ATLANTA — The Georgia U.S. Senate runoffs don't take place until Jan. 5. But there are already some clear winners.
At the state's most influential television station, Atlanta's WSB, an ad that cost candidates $8,000 in July now goes for about $18,000. In the smaller market of Savannah, ad rates have soared nearly twentyfold.
With control of the Senate and the scope of President-elect Joe Biden's agenda in the balance, the millions in political spending verges on something close to an unlimited budget.
The contest will test the limits of how far money can go in a political climate in which both sides are entrenched and few voters seem open to changing their minds. And President Donald Trump has complicated the contest by claiming baselessly that the November election in Georgia was beset by fraud.
Also at stake: whether Georgia, long a Republican stronghold, may be on the road to swing-state status, particularly after Biden became the first Democratic presidential candidate since Bill Clinton in 1992 to carry the state.
Partisans on both sides are spending big to find out.
That puts Georgia's two Republican senators, David Perdue and Kelly Loeffler, in devilish competitions that kicked off after neither won more than 50% of the vote on Election Day.

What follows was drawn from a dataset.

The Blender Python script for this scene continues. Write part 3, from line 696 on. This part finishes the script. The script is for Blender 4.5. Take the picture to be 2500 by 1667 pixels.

Perdue is seeking reelection against Democratic challenger Jon Ossoff, while Loeffler, who was appointed to her seat, is looking to complete the term of the retired Sen. Johnny Isakson, running against Democrat Raphael Warnock.
If Republicans win one race, they will maintain a narrow majority, and the chamber will serve as a bulwark against Democratic ambitions. But if Democrats carry both, the balance will be 50-50 —with Vice President-elect Kamala Harris delivering tie-breaking votes. That will enable Biden to enact a more ambitious agenda, assuming he can keep fellow Democrats on board.